**What you have to do:** Begin with the line that contains "Continue the Blender" and end with the line that contains "wood('distant_woodland', 'far grey", transcribing exactly each line in that stretch and no other.

(Scripts that build scenes)
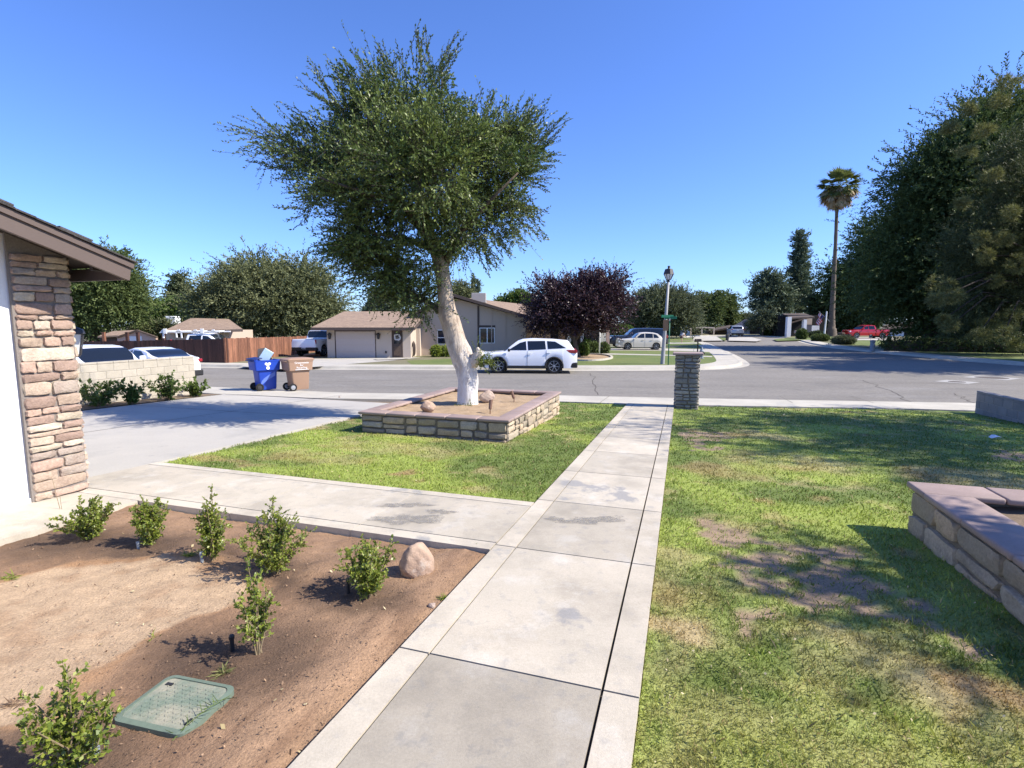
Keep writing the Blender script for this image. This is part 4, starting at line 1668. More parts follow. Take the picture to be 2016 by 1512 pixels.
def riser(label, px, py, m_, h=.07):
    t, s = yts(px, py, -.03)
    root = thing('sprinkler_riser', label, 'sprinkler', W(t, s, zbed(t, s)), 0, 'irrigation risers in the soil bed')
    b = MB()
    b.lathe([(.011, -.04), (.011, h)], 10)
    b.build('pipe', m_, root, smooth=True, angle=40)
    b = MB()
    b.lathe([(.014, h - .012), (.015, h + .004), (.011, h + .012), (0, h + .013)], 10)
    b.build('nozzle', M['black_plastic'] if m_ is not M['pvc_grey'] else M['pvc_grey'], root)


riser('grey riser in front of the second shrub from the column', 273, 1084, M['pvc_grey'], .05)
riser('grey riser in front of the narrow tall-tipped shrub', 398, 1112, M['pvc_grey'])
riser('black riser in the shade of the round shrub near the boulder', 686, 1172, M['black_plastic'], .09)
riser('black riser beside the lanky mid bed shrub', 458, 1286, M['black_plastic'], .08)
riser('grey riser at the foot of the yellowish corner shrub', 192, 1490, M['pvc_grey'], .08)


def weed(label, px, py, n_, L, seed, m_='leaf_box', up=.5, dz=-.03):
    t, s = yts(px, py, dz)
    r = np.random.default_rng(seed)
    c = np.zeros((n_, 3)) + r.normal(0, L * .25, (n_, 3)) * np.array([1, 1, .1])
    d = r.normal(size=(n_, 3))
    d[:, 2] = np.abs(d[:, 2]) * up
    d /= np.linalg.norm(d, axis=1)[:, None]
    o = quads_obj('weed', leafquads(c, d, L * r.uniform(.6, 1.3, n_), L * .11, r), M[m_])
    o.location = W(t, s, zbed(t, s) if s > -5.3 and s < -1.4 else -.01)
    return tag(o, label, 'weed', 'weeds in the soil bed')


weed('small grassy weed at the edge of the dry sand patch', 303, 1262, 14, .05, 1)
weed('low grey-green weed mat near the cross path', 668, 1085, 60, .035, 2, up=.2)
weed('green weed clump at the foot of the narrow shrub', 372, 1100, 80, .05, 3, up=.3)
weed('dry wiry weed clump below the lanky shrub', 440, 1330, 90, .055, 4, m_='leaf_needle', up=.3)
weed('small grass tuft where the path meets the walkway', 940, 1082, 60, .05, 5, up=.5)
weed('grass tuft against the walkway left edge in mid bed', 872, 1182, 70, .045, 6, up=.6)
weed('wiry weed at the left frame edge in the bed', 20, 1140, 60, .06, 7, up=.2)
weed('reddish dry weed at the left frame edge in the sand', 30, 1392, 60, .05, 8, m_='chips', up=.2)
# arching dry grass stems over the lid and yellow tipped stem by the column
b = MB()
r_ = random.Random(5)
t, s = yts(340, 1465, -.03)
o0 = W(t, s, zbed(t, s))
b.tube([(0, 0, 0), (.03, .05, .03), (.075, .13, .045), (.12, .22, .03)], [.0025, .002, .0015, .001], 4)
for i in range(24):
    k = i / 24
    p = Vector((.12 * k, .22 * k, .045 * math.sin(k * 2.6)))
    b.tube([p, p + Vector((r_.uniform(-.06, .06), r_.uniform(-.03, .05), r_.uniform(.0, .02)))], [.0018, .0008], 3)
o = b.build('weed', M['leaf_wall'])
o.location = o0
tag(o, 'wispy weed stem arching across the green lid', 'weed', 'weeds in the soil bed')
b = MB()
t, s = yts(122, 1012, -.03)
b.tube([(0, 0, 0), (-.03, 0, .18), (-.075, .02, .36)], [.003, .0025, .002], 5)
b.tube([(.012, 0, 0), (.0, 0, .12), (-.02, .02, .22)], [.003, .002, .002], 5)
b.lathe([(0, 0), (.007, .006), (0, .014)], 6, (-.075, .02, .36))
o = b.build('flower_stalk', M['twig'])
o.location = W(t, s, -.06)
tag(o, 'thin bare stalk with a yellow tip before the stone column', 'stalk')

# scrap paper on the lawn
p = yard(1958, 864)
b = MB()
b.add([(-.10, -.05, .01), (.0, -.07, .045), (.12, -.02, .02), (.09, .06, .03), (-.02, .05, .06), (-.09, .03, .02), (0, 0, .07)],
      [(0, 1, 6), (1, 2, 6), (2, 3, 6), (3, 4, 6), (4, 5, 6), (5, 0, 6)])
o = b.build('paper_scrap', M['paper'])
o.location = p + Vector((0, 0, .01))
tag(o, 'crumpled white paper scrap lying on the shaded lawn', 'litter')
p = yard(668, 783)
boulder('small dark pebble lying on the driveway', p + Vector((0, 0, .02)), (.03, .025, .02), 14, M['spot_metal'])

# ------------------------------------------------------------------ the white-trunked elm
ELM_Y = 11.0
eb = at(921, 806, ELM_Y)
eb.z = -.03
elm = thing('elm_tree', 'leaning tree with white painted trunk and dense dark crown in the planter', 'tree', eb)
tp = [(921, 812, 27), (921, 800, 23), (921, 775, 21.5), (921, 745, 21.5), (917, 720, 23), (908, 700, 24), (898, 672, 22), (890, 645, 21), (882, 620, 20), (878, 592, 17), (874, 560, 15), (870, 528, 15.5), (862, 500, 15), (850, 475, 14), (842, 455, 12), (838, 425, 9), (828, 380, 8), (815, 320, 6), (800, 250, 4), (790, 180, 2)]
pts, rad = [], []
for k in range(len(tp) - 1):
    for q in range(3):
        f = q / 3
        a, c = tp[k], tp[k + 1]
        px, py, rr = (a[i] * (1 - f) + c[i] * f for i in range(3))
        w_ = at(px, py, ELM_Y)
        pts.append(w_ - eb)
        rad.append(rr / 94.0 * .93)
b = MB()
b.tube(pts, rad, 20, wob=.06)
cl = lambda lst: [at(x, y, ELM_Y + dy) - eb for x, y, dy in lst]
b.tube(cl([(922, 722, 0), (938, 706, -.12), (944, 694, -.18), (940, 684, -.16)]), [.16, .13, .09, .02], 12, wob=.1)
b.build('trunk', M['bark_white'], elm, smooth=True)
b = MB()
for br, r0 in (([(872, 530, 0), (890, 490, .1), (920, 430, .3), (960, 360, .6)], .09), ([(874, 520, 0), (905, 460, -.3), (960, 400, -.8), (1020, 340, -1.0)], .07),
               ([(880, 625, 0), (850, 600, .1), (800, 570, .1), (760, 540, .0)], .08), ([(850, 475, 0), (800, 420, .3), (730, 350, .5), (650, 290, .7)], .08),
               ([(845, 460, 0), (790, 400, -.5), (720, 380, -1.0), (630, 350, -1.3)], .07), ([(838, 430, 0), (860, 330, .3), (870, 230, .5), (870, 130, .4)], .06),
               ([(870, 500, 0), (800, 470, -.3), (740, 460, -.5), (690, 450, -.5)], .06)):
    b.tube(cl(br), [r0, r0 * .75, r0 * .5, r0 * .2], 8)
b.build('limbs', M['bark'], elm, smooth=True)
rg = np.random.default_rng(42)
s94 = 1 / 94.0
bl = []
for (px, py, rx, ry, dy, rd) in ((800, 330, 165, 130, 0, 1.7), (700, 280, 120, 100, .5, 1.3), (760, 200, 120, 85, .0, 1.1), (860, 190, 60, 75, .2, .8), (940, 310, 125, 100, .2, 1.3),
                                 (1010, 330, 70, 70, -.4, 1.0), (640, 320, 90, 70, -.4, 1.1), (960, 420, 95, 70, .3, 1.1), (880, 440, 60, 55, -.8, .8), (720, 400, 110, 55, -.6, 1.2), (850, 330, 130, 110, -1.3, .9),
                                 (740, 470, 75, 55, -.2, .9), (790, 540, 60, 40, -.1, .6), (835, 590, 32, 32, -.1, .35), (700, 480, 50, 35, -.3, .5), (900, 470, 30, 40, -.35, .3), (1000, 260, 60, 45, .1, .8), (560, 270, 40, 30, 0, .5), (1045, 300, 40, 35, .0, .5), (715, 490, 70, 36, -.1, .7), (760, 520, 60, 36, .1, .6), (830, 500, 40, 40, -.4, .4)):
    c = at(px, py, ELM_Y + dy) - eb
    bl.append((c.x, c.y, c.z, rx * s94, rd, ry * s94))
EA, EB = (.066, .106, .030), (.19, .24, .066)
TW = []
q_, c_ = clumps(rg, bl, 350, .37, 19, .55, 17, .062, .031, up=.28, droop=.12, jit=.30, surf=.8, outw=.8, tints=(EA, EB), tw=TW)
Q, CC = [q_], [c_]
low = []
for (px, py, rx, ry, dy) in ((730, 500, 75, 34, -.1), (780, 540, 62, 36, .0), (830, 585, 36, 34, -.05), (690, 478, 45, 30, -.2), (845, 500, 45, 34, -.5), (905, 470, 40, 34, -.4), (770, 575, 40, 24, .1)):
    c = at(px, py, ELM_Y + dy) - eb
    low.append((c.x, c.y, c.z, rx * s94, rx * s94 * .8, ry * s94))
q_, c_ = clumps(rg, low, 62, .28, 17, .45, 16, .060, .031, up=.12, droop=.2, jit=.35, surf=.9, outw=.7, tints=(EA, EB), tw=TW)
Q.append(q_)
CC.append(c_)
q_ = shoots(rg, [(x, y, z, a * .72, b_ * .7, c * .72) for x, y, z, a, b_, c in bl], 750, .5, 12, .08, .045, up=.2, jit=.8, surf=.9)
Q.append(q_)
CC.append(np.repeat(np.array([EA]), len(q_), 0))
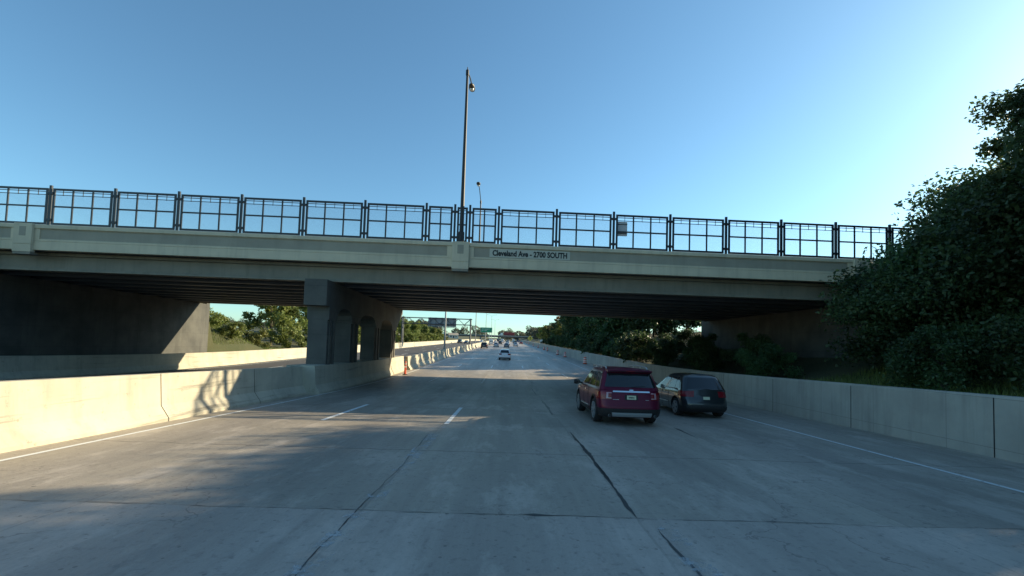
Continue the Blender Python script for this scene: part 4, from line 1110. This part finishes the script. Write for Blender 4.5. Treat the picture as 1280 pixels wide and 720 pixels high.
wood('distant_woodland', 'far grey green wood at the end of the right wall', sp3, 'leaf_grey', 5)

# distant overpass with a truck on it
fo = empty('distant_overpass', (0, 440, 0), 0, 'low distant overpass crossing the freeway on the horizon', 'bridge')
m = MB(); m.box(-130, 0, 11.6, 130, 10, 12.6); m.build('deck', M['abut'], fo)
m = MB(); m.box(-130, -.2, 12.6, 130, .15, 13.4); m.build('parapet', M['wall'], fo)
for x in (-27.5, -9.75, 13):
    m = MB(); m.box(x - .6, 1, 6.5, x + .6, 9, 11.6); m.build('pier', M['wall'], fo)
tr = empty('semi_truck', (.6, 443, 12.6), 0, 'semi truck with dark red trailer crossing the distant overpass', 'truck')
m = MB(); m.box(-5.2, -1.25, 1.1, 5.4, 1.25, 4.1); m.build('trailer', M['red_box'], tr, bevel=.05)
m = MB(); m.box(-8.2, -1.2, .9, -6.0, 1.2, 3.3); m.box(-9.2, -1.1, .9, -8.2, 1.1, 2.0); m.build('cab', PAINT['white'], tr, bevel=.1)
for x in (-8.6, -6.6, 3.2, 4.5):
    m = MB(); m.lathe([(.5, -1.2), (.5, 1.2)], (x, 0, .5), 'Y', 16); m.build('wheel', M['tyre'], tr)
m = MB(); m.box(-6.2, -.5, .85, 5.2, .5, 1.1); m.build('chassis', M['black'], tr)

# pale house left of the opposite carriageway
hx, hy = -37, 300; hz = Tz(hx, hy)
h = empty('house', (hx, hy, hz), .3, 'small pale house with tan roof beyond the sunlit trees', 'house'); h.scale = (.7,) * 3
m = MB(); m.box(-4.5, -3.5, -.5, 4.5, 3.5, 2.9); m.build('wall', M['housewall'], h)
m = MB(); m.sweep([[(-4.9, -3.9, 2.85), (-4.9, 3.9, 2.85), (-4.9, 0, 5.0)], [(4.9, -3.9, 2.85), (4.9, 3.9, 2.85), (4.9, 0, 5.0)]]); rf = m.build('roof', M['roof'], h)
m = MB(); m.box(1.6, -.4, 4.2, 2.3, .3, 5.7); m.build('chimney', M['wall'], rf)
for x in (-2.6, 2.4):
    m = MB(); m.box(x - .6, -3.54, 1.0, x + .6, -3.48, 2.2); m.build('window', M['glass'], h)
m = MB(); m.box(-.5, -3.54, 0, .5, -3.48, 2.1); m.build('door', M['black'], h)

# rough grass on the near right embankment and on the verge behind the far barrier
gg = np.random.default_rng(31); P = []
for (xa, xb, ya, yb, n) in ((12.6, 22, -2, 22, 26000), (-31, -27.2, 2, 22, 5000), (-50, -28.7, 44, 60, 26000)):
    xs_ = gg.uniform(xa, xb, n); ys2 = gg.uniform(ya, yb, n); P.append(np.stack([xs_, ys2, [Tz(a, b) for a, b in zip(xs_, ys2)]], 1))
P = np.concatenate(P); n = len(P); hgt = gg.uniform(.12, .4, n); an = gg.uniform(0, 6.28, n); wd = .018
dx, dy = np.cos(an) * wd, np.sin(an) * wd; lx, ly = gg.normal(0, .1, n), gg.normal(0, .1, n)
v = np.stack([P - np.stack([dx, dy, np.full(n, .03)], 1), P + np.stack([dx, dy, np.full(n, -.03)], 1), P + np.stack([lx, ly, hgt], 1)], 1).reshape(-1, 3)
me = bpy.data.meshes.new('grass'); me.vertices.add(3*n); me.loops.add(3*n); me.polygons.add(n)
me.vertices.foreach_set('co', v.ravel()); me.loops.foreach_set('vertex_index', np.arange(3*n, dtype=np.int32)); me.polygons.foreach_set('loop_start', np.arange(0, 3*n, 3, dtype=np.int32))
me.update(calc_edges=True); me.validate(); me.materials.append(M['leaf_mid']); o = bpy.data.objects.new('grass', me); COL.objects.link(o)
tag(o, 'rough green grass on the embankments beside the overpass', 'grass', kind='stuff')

**Solved problem:**
Continue the Blender Python script for this scene: part 4, from line 1110. This part finishes the script. Write for Blender 4.5. Treat the picture as 1280 pixels wide and 720 pixels high.
wood('distant_woodland', 'far grey green wood at the end of the right wall', sp3, 'leaf_grey', 5)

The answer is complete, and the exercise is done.